» Written request:
From the entries below, count the lines with "pixels". Write only the count.

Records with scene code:
#####

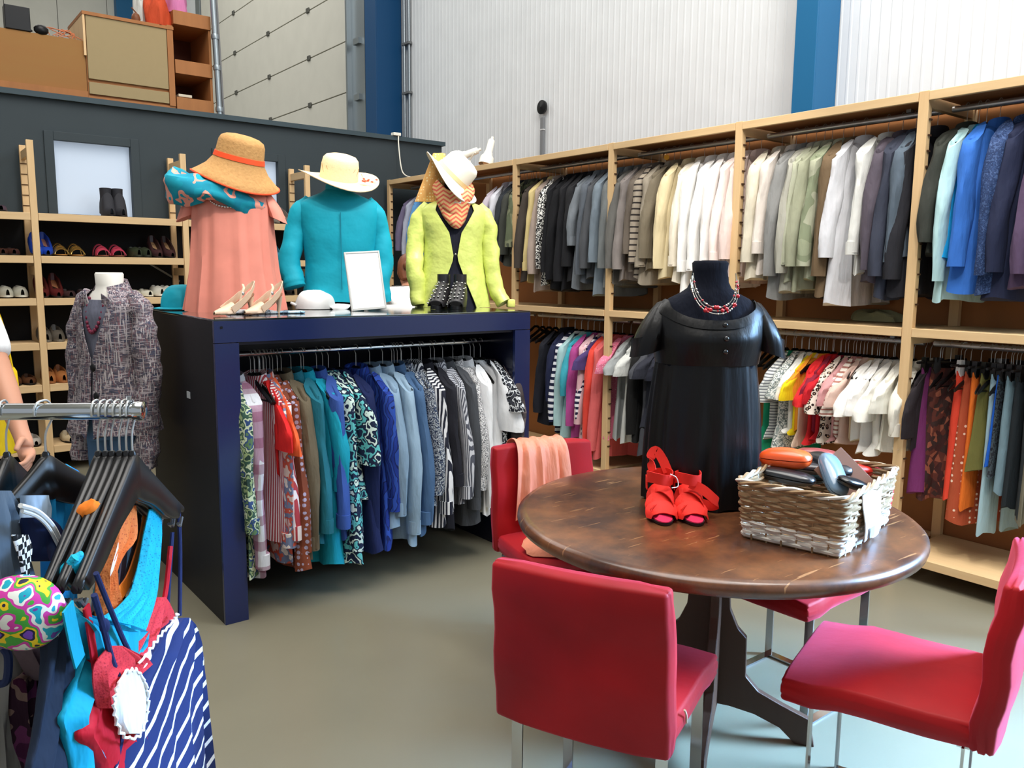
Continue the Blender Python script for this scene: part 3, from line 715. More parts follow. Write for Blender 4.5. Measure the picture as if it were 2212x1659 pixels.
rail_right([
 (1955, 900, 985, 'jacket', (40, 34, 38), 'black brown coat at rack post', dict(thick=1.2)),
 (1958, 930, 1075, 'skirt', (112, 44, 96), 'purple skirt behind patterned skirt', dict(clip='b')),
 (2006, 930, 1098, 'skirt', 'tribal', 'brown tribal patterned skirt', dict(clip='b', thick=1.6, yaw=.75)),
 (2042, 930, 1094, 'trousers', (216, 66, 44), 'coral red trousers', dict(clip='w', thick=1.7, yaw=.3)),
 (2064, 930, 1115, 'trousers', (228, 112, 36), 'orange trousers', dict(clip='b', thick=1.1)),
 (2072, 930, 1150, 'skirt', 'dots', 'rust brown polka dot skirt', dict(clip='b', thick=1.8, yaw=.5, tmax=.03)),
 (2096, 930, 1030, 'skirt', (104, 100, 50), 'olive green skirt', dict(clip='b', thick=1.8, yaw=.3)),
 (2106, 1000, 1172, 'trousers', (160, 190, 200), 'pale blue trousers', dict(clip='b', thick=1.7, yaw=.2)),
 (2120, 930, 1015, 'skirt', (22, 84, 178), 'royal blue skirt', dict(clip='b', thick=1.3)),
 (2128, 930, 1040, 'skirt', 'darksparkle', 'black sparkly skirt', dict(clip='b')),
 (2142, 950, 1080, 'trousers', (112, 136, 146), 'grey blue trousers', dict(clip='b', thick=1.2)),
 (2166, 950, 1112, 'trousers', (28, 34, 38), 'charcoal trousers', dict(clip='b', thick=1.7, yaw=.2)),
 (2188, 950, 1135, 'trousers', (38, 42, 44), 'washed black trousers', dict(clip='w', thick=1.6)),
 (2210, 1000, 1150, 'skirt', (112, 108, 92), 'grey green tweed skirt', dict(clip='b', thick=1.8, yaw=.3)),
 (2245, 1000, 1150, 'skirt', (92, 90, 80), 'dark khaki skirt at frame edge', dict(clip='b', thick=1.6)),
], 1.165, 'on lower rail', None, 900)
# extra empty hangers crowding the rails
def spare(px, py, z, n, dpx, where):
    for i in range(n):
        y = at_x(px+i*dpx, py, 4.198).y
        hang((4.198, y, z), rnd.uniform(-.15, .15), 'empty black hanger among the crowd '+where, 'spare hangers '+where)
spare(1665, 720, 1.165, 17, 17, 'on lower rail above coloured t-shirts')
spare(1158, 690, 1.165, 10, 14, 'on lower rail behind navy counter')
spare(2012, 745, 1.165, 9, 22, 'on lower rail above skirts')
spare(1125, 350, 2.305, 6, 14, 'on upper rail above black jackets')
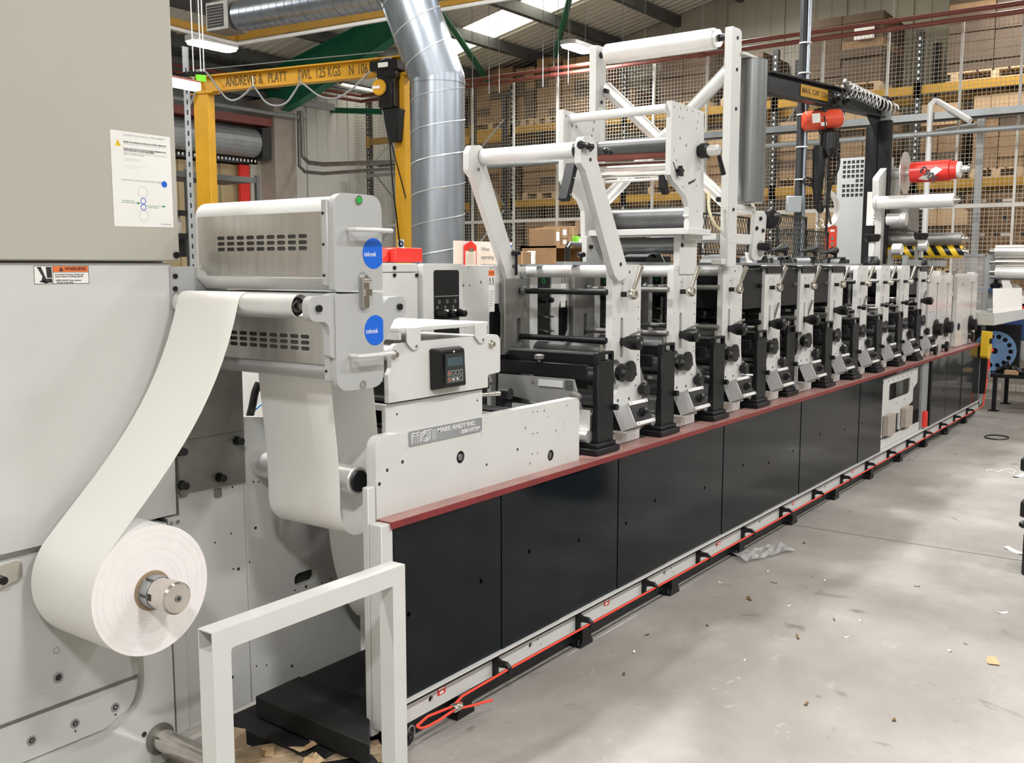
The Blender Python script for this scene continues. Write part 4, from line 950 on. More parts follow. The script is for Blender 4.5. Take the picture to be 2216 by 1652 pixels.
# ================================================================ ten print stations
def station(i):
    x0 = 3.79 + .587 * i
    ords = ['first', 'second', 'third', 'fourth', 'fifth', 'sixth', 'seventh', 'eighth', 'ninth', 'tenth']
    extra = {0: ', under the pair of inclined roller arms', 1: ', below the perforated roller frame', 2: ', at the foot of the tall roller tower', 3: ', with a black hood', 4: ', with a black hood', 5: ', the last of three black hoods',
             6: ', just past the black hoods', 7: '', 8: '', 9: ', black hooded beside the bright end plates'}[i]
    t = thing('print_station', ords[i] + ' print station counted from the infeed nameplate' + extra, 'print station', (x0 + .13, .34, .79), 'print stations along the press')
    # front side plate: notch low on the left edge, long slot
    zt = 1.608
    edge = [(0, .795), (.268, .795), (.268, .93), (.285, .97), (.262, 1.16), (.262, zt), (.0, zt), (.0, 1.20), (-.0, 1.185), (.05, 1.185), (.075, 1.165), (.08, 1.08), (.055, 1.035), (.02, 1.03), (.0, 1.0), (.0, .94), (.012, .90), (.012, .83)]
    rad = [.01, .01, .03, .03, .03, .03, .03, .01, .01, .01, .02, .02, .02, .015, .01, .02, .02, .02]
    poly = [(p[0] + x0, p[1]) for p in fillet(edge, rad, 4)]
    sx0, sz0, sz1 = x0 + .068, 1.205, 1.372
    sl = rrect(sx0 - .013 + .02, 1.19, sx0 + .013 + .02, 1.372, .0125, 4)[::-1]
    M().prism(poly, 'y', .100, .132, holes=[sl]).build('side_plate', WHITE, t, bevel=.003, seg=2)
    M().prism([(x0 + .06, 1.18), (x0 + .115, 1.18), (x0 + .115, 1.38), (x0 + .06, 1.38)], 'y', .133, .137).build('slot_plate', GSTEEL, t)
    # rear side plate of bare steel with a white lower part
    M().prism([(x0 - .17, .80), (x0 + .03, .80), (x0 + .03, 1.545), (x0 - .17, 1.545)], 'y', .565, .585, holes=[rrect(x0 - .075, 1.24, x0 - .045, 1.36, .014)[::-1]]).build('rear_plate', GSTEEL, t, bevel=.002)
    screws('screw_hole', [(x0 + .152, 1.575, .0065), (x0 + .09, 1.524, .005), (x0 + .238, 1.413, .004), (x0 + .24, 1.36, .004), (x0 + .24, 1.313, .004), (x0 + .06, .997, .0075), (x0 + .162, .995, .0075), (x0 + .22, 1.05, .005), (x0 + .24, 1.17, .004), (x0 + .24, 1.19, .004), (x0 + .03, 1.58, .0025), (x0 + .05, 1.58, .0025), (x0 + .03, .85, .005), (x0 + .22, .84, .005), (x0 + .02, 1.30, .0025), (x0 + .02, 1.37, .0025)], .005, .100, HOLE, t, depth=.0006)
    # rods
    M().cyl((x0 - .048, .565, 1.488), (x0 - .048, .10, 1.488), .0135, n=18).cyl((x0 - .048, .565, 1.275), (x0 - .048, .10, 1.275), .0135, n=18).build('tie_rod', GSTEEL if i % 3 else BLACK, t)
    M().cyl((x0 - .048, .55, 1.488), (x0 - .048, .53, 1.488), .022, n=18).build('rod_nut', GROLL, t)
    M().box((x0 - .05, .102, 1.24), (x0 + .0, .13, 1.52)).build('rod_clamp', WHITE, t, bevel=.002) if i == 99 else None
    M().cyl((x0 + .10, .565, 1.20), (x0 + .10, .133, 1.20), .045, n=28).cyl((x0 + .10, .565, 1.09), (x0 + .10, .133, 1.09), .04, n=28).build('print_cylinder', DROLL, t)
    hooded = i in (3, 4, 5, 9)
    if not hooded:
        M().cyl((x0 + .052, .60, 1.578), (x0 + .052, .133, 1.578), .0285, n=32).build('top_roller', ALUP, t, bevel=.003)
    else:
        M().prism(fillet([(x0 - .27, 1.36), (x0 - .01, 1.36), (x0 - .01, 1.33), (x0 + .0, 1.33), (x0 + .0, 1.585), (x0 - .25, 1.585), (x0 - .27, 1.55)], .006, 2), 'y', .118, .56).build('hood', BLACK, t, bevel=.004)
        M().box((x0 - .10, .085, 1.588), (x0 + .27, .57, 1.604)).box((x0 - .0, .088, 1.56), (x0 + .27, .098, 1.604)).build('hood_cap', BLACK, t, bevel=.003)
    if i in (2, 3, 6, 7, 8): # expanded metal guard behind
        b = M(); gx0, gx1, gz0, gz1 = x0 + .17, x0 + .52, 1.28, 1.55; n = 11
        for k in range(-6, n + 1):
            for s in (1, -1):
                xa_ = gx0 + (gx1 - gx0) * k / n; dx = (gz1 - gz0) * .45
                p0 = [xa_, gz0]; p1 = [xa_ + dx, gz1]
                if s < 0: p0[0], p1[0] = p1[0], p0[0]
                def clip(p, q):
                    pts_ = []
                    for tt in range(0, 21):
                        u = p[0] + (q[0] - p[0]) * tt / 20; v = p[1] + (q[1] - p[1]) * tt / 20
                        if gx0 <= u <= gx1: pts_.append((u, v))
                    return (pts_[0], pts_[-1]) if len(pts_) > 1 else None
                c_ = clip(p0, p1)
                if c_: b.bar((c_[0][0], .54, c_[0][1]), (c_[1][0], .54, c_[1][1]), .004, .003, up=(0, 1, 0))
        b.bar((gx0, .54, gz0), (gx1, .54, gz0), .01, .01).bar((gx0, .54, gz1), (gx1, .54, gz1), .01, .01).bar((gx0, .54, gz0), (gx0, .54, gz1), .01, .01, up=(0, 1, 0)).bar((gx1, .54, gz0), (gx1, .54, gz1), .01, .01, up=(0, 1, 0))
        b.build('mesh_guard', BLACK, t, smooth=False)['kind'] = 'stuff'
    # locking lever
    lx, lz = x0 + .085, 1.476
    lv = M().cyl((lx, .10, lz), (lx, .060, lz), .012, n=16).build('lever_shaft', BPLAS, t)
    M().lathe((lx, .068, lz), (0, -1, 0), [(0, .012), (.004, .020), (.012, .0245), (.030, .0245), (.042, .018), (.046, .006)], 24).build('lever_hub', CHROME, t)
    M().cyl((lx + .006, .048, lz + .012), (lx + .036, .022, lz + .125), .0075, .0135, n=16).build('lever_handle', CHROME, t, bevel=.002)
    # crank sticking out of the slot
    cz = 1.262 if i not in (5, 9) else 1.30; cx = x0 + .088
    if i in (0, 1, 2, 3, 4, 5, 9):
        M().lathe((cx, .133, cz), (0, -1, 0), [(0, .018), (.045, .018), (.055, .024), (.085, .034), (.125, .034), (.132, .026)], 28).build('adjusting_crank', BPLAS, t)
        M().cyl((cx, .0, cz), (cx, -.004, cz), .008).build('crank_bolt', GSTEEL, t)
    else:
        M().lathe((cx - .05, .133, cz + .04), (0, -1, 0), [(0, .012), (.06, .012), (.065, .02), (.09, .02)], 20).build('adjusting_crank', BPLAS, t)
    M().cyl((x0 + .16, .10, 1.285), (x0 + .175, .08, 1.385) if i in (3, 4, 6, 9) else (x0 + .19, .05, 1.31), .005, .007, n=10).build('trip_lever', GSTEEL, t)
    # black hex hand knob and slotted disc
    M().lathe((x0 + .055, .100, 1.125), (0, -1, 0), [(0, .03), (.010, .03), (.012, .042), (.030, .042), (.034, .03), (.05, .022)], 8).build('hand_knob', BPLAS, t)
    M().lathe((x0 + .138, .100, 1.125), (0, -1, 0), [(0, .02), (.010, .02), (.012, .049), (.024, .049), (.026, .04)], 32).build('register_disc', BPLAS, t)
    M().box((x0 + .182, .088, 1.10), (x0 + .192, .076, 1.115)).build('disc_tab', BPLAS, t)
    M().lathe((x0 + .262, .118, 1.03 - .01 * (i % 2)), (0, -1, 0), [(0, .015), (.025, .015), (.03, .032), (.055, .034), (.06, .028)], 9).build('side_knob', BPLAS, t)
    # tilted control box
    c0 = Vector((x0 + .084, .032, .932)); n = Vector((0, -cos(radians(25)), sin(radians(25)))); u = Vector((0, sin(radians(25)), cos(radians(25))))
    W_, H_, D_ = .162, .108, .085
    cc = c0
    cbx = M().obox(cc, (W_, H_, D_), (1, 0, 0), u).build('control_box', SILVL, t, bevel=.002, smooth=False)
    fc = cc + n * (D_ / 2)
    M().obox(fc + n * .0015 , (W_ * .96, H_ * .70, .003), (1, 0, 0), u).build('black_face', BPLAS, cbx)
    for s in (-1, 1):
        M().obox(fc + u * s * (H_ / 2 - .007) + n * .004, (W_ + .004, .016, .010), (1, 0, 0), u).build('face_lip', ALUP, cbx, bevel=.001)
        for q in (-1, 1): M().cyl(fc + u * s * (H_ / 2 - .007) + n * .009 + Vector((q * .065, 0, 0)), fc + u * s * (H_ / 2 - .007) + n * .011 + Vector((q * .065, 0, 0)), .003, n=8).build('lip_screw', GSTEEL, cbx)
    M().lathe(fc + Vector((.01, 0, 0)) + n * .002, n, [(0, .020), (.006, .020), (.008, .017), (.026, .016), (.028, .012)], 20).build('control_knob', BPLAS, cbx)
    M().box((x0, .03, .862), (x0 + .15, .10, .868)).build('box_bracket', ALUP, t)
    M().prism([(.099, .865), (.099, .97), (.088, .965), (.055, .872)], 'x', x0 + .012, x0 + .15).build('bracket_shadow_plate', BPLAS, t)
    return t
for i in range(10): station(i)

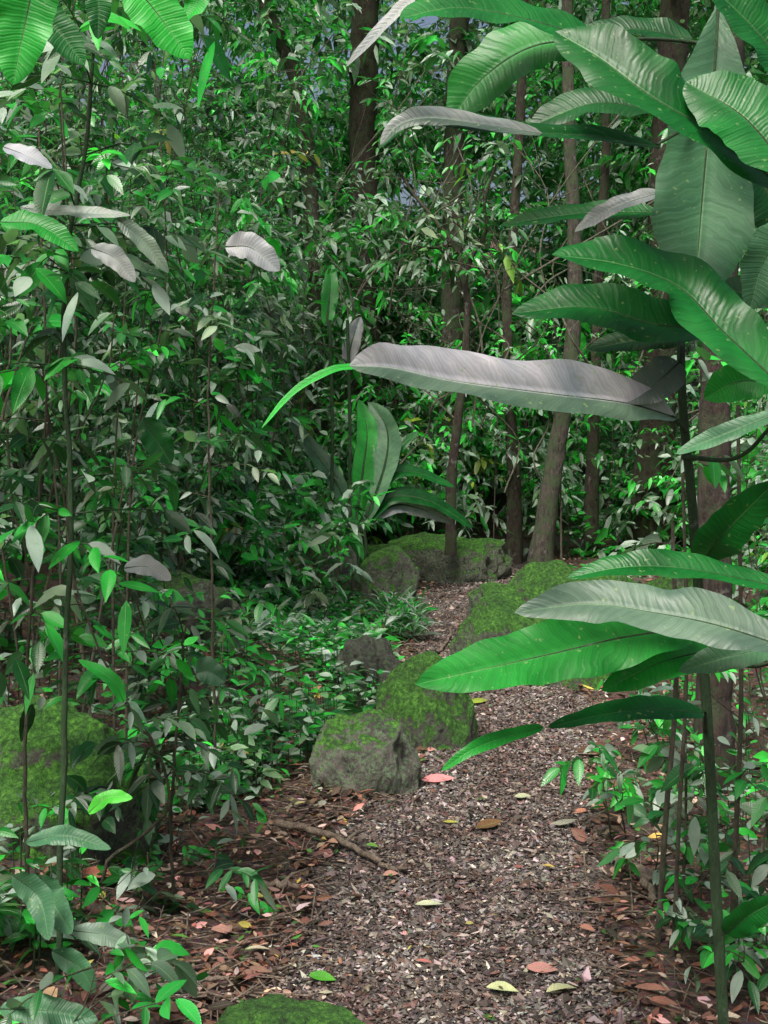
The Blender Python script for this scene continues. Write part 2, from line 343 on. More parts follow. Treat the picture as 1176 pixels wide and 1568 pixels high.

#####

» Expected answer:
3